TASK TO CARRY OUT. Everything in the listing should be restated word for word.

EXTRACTED INFORMATION.
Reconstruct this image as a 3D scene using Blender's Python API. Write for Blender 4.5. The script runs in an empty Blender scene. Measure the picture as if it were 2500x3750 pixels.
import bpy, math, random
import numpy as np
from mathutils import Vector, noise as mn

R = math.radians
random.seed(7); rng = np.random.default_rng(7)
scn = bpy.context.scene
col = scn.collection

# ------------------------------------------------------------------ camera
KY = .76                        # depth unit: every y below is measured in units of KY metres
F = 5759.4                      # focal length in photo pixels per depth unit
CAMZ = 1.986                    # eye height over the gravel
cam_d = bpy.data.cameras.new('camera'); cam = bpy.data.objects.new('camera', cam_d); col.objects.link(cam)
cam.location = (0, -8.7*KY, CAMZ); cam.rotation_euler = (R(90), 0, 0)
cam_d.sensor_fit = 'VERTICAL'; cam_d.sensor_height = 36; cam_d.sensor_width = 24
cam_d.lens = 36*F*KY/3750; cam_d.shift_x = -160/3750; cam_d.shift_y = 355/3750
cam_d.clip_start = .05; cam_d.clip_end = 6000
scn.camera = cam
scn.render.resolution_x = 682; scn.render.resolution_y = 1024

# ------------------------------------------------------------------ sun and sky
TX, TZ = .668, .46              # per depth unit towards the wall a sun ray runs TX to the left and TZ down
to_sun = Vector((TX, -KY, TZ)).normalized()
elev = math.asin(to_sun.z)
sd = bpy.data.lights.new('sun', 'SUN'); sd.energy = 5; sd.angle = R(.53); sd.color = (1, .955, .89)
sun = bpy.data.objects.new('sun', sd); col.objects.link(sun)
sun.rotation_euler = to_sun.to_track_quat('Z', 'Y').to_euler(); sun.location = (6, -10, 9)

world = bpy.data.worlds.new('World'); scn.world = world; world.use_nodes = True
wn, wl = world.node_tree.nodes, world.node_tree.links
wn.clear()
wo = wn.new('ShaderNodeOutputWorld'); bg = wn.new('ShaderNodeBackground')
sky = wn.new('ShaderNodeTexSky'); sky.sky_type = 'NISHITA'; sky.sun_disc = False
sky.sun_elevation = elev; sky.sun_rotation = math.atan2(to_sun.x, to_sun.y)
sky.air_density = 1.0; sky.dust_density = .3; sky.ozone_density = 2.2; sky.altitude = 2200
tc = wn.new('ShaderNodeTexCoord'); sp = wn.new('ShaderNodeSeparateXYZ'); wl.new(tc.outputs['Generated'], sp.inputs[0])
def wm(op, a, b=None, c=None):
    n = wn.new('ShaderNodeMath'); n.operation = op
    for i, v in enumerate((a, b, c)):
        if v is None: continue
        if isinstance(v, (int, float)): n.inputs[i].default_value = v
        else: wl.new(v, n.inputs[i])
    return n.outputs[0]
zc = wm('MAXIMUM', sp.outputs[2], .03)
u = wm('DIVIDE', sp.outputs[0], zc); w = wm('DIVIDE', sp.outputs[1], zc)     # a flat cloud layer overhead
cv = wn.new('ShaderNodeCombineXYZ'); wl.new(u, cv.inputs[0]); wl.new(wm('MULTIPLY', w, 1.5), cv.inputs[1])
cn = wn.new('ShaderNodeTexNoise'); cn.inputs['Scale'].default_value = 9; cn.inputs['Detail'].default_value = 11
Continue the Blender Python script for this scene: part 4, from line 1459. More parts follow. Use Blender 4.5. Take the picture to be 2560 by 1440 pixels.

CORRECT ANSWER.
Reconstruct this image as a 3D scene using Blender's Python API. Write for Blender 4.5. The script runs in an empty Blender scene. Measure the picture as if it were 2500x3750 pixels.
import bpy, math, random
import numpy as np
from mathutils import Vector, noise as mn

R = math.radians
random.seed(7); rng = np.random.default_rng(7)
scn = bpy.context.scene
col = scn.collection

# ------------------------------------------------------------------ camera
KY = .76                        # depth unit: every y below is measured in units of KY metres
F = 5759.4                      # focal length in photo pixels per depth unit
CAMZ = 1.986                    # eye height over the gravel
cam_d = bpy.data.cameras.new('camera'); cam = bpy.data.objects.new('camera', cam_d); col.objects.link(cam)
cam.location = (0, -8.7*KY, CAMZ); cam.rotation_euler = (R(90), 0, 0)
cam_d.sensor_fit = 'VERTICAL'; cam_d.sensor_height = 36; cam_d.sensor_width = 24
cam_d.lens = 36*F*KY/3750; cam_d.shift_x = -160/3750; cam_d.shift_y = 355/3750
cam_d.clip_start = .05; cam_d.clip_end = 6000
scn.camera = cam
scn.render.resolution_x = 682; scn.render.resolution_y = 1024

# ------------------------------------------------------------------ sun and sky
TX, TZ = .668, .46              # per depth unit towards the wall a sun ray runs TX to the left and TZ down
to_sun = Vector((TX, -KY, TZ)).normalized()
elev = math.asin(to_sun.z)
sd = bpy.data.lights.new('sun', 'SUN'); sd.energy = 5; sd.angle = R(.53); sd.color = (1, .955, .89)
sun = bpy.data.objects.new('sun', sd); col.objects.link(sun)
sun.rotation_euler = to_sun.to_track_quat('Z', 'Y').to_euler(); sun.location = (6, -10, 9)

world = bpy.data.worlds.new('World'); scn.world = world; world.use_nodes = True
wn, wl = world.node_tree.nodes, world.node_tree.links
wn.clear()
wo = wn.new('ShaderNodeOutputWorld'); bg = wn.new('ShaderNodeBackground')
sky = wn.new('ShaderNodeTexSky'); sky.sky_type = 'NISHITA'; sky.sun_disc = False
sky.sun_elevation = elev; sky.sun_rotation = math.atan2(to_sun.x, to_sun.y)
sky.air_density = 1.0; sky.dust_density = .3; sky.ozone_density = 2.2; sky.altitude = 2200
tc = wn.new('ShaderNodeTexCoord'); sp = wn.new('ShaderNodeSeparateXYZ'); wl.new(tc.outputs['Generated'], sp.inputs[0])
def wm(op, a, b=None, c=None):
    n = wn.new('ShaderNodeMath'); n.operation = op
    for i, v in enumerate((a, b, c)):
        if v is None: continue
        if isinstance(v, (int, float)): n.inputs[i].default_value = v
        else: wl.new(v, n.inputs[i])
    return n.outputs[0]
zc = wm('MAXIMUM', sp.outputs[2], .03)
u = wm('DIVIDE', sp.outputs[0], zc); w = wm('DIVIDE', sp.outputs[1], zc)     # a flat cloud layer overhead
cv = wn.new('ShaderNodeCombineXYZ'); wl.new(u, cv.inputs[0]); wl.new(wm('MULTIPLY', w, 1.5), cv.inputs[1])
cn = wn.new('ShaderNodeTexNoise'); cn.inputs['Scale'].default_value = 9; cn.inputs['Detail'].default_value = 11
Continue the Blender Python script for this scene: part 4, from line 1459. More parts follow. Use Blender 4.5. Take the picture to be 2560 by 1440 pixels.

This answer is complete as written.